The explosions hurled an estimated 11 cubic miles (45 cubic km) of debris into the atmosphere darkening skies up to 275 miles (442 km) from the volcano. In the immediate vicinity, the dawn did not return for three days. Barographs around the globe documented that the shock waves in the atmosphere circled the planet at least seven times. Within 13 days, a layer of sulfur dioxide and other gases began to filter the amount of sunlight able to reach Earth. The atmospheric effects made for spectacular sunsets all over Europe and the United States. Average global temperatures were up to 1.2 degrees cooler for the next five years.
Mount Tambora & the year without a summer
While justifiably rated as one of the most destructive volcanic eruptions of modern times, Krakatoa was not the largest eruption in the recent history of Indonesia. That “honor” belongs to the eruption of Mount Tambora on April 10, 1815.
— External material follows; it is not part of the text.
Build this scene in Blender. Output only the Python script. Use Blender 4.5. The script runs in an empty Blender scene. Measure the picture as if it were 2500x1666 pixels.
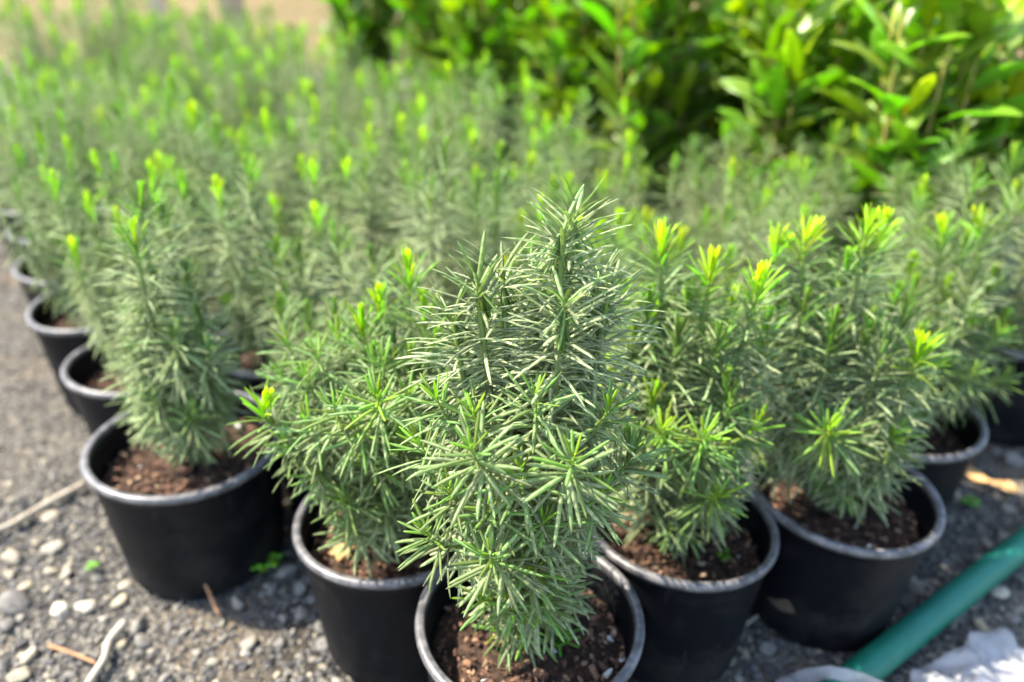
import bpy, math, random
import numpy as np
from mathutils import Vector, Matrix

S = bpy.context.scene
COL = S.collection
R = math.radians

# ------------------------------------------------------------------ camera, light, exposure
FPX, PITCH, ROLL, CAMZ = 1840.0, R(28.0), R(1.3), 0.932      # lens in pixels of the 2500 px photograph
_right0, _up0, _fwd = Vector((1, 0, 0)), Vector((0, math.sin(PITCH), math.cos(PITCH))), Vector((0, math.cos(PITCH), -math.sin(PITCH)))
_rx = _right0 * math.cos(ROLL) + _up0 * math.sin(ROLL)
_uy = -_right0 * math.sin(ROLL) + _up0 * math.cos(ROLL)
cam_data = bpy.data.cameras.new('camera')
cam = bpy.data.objects.new('camera', cam_data)
COL.objects.link(cam)
cam.matrix_world = Matrix(((_rx.x, _uy.x, -_fwd.x, 0), (_rx.y, _uy.y, -_fwd.y, 0), (_rx.z, _uy.z, -_fwd.z, CAMZ), (0, 0, 0, 1)))
cam_data.sensor_width = 36.0
cam_data.lens = 36.0 * FPX / 2500.0
cam_data.clip_start, cam_data.clip_end = 0.02, 600.0
cam_data.dof.use_dof = True
cam_data.dof.focus_distance = 0.715
cam_data.dof.aperture_fstop = 1.9
S.camera = cam

SUN_DIR = Vector((-0.80, 0.12, 1.15)).normalized()            # towards the sun: behind the plants, from the left
sun_el, sun_az = math.asin(SUN_DIR.z), math.atan2(SUN_DIR.x, SUN_DIR.y)
world = bpy.data.worlds.new('World')
S.world = world
world.use_nodes = True
wn = world.node_tree.nodes
wn.clear()
w_out, w_bg, w_sky = wn.new('ShaderNodeOutputWorld'), wn.new('ShaderNodeBackground'), wn.new('ShaderNodeTexSky')
w_sky.sky_type = 'NISHITA'
w_sky.sun_disc = False
w_sky.sun_elevation, w_sky.sun_rotation = sun_el, sun_az
w_sky.air_density, w_sky.dust_density = 1.0, 1.5
w_bg.inputs['Strength'].default_value = 0.15
world.node_tree.links.new(w_sky.outputs[0], w_bg.inputs[0])
world.node_tree.links.new(w_bg.outputs[0], w_out.inputs[0])
sun_data = bpy.data.lights.new('sun', 'SUN')
sun_data.energy = 3.6
sun_data.angle = R(0.5)
sun_data.color = (1.0, 0.92, 0.79)
sun = bpy.data.objects.new('sun', sun_data)
COL.objects.link(sun)
sun.rotation_euler = SUN_DIR.to_track_quat('Z', 'Y').to_euler()
sun.location = SUN_DIR * 20
S.view_settings.view_transform = 'Standard'
S.view_settings.look = 'None'
S.view_settings.use_curve_mapping = False
S.view_settings.gamma = 1.0
S.view_settings.exposure = 2.22
S.cycles.use_denoising = True
S.cycles.max_bounces = 8
S.cycles.transparent_max_bounces = 8
S.cycles.caustics_reflective = S.cycles.caustics_refractive = False

rng = np.random.default_rng(11)
random.seed(5)
PX = 2500.0 / 2353.0                                          # measurements were read off a 2353 px wide view


def ray(px, py):
    u, v = (px * PX - 1250) / FPX, -(py * PX - 833) / FPX
    return _rx * u + _uy * v + _fwd


def on_z(px, py, z=0.0):
    d = ray(px, py)
    t = (z - CAMZ) / d.z
    return Vector((d.x * t, d.y * t, z))


def on_y(px, py, y):
    d = ray(px, py)
    t = y / d.y
    return Vector((d.x * t, y, CAMZ + d.z * t))


def pix(p):
    d = Vector(p) - Vector((0, 0, CAMZ))
    w = d.dot(_fwd)
    return ((d.dot(_rx) / w * FPX + 1250) / PX, (-d.dot(_uy) / w * FPX + 833) / PX, w)


# ------------------------------------------------------------------ materials
def mat(name):
    m = bpy.data.materials.new(name)
    m.use_nodes = True
    nt = m.node_tree
    nt.nodes.clear()
    return m, nt


def N(nt, kind, **kw):
    n = nt.nodes.new(kind)
    for k, v in kw.items():
        if k.startswith('i_'):
            n.inputs[k[2:].replace('_', ' ')].default_value = v
        elif k.startswith('n_'):
            n.inputs[int(k[2:])].default_value = v
        else:
            setattr(n, k, v)
    return n


def L(nt, a, b):
    nt.links.new(a, b)


def ramp(nt, fac, stops):
    r = N(nt, 'ShaderNodeValToRGB')
    els = r.color_ramp.elements
    while len(els) < len(stops):
        els.new(0.5)
    for e, (p, c) in zip(els, stops):
        e.position = p
        e.color = (*c, 1) if len(c) == 3 else c
    if fac is not None:
        L(nt, fac, r.inputs[0])
    return r


def math_n(nt, op, a, b=None, clamp=False):
    n = N(nt, 'ShaderNodeMath', operation=op, use_clamp=clamp)
    for i, v in enumerate((a, b)):
        if v is None:
            continue
        if isinstance(v, (int, float)):
            n.inputs[i].default_value = v
        else:
            L(nt, v, n.inputs[i])
    return n.outputs[0]


def mixc(nt, fac, a, b, blend='MIX'):
    n = N(nt, 'ShaderNodeMix', data_type='RGBA', blend_type=blend)
    for idx, v in ((0, fac), (6, a), (7, b)):
        if isinstance(v, (int, float)):
            n.inputs[idx].default_value = v
        elif isinstance(v, tuple):
            n.inputs[idx].default_value = (*v, 1)
        else:
            L(nt, v, n.inputs[idx])
    return n.outputs[2]


def both_attr(nt, name):
    """The value of a mesh attribute or, on a piece that is its own object, of a custom property."""
    a = N(nt, 'ShaderNodeAttribute', attribute_type='GEOMETRY', attribute_name=name)
    b = N(nt, 'ShaderNodeAttribute', attribute_type='OBJECT', attribute_name=name)
    return math_n(nt, 'ADD', a.outputs['Fac'], b.outputs['Fac'])


def leafy(name, stops, dust_sheen_col, dust_sheen_amt, rough, trans, trans_gain, spec=0.5, dust_sheen_scale=170.0):
    m, nt = mat(name)
    age, rnd = both_attr(nt, 'age'), both_attr(nt, 'rnd')
    geo = N(nt, 'ShaderNodeNewGeometry')
    base = ramp(nt, age, stops).outputs[0]
    hsv = N(nt, 'ShaderNodeHueSaturation')
    L(nt, math_n(nt, 'ADD', math_n(nt, 'MULTIPLY', rnd, 0.05), 0.475), hsv.inputs['Hue'])
    L(nt, math_n(nt, 'ADD', math_n(nt, 'MULTIPLY', rnd, 0.55), 0.72), hsv.inputs['Value'])
    L(nt, base, hsv.inputs['Color'])
    nz = N(nt, 'ShaderNodeTexNoise', i_Scale=dust_sheen_scale, i_Detail=3.0, i_Roughness=0.65)
    L(nt, geo.outputs['Position'], nz.inputs['Vector'])
    spots = ramp(nt, nz.outputs[0], [(0.42, (0, 0, 0)), (0.66, (1, 1, 1))]).outputs[0]
    dust = math_n(nt, 'MULTIPLY', math_n(nt, 'MULTIPLY', age, age), dust_sheen_amt)  # dust on the yews; on laurel leaves also a painted sky sheen
    dust = math_n(nt, 'MULTIPLY', dust, math_n(nt, 'ADD', math_n(nt, 'MULTIPLY', rnd, 0.9), 0.35))
    dust = math_n(nt, 'MULTIPLY', dust, math_n(nt, 'ADD', math_n(nt, 'MULTIPLY', spots, 0.75), 0.25), clamp=True)
    col = mixc(nt, dust, hsv.outputs[0], dust_sheen_col)
    p = N(nt, 'ShaderNodeBsdfPrincipled', i_Roughness=rough)
    p.inputs['Specular IOR Level'].default_value = spec
    L(nt, col, p.inputs['Base Color'])
    L(nt, math_n(nt, 'ADD', math_n(nt, 'MULTIPLY', dust, 0.3), rough), p.inputs['Roughness'])
    t = N(nt, 'ShaderNodeBsdfTranslucent')
    tc = mixc(nt, 1.0, col, trans_gain, 'MULTIPLY')
    L(nt, tc, t.inputs[0])
    mx = N(nt, 'ShaderNodeMixShader', n_0=trans)
    L(nt, p.outputs[0], mx.inputs[1])
    L(nt, t.outputs[0], mx.inputs[2])
    out = N(nt, 'ShaderNodeOutputMaterial')
    L(nt, mx.outputs[0], out.inputs[0])
    return m


M_NEEDLE = leafy('yew_needle', [(0.0, (0.62, 0.64, 0.010)), (0.22, (0.32, 0.47, 0.015)), (0.5, (0.135, 0.240, 0.042)),
                                (0.8, (0.178, 0.248, 0.098)), (1.0, (0.182, 0.240, 0.140))],
                 (0.62, 0.605, 0.42), 1.0, 0.52, 0.50, (1.85, 1.95, 1.2), spec=0.35)
M_LAUREL = leafy('laurel_leaf', [(0.0, (0.42, 0.47, 0.006)), (0.4, (0.20, 0.31, 0.011)), (1.0, (0.130, 0.205, 0.025))],
                 (0.42, 0.46, 0.28), 0.22, 0.32, 0.52, (2.2, 2.3, 0.6), spec=0.6, dust_sheen_scale=60.0)  # the pale mix paints sky reflections into the leaf colour


def solid(name, col, rough=0.6, spec=0.5, noise=None, bump=None, coord='Object'):
    """noise = (scale, second colour, low, high); bump = (scale, strength, distance)"""
    m, nt = mat(name)
    p = N(nt, 'ShaderNodeBsdfPrincipled', i_Roughness=rough)
    p.inputs['Specular IOR Level'].default_value = spec
    p.inputs['Base Color'].default_value = (*col, 1)
    tc = N(nt, 'ShaderNodeTexCoord')
    if noise:
        nz = N(nt, 'ShaderNodeTexNoise', i_Scale=noise[0], i_Detail=5.0, i_Roughness=0.6)
        L(nt, tc.outputs[coord], nz.inputs['Vector'])
        f = ramp(nt, nz.outputs[0], [(noise[2], (0, 0, 0)), (noise[3], (1, 1, 1))]).outputs[0]
        L(nt, mixc(nt, f, col, noise[1]), p.inputs['Base Color'])
    if bump:
        nb = N(nt, 'ShaderNodeTexNoise', i_Scale=bump[0], i_Detail=5.0)
        L(nt, tc.outputs[coord], nb.inputs['Vector'])
        b = N(nt, 'ShaderNodeBump', i_Strength=bump[1], i_Distance=bump[2])
        L(nt, nb.outputs[0], b.inputs['Height'])
        L(nt, b.outputs[0], p.inputs['Normal'])
    out = N(nt, 'ShaderNodeOutputMaterial')
    L(nt, p.outputs[0], out.inputs[0])
    return m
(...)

Tambora is the only eruption in modern history to rate a VEI of 7. Global temperatures were an average of five degrees cooler because of this eruption; even in the United States, 1816 was known as the “year without a summer.” Crops failed worldwide, and in Europe and the United States an unexpected outcome was the invention of the bicycle as horses became too expensive to feed.


The Child of Krakatoa
In 1927, some fishermen were startled as a column of steam and debris began spewing from the collapsed caldera. Krakatoa had awakened after 44 years of calm. Within weeks, the rim of a new cone appeared above sea level. Within a year, it grew into a small island, which was named Anak Krakatoa, or Child of Krakatoa. Anak Krakatoa has continued to erupt periodically, although mildly.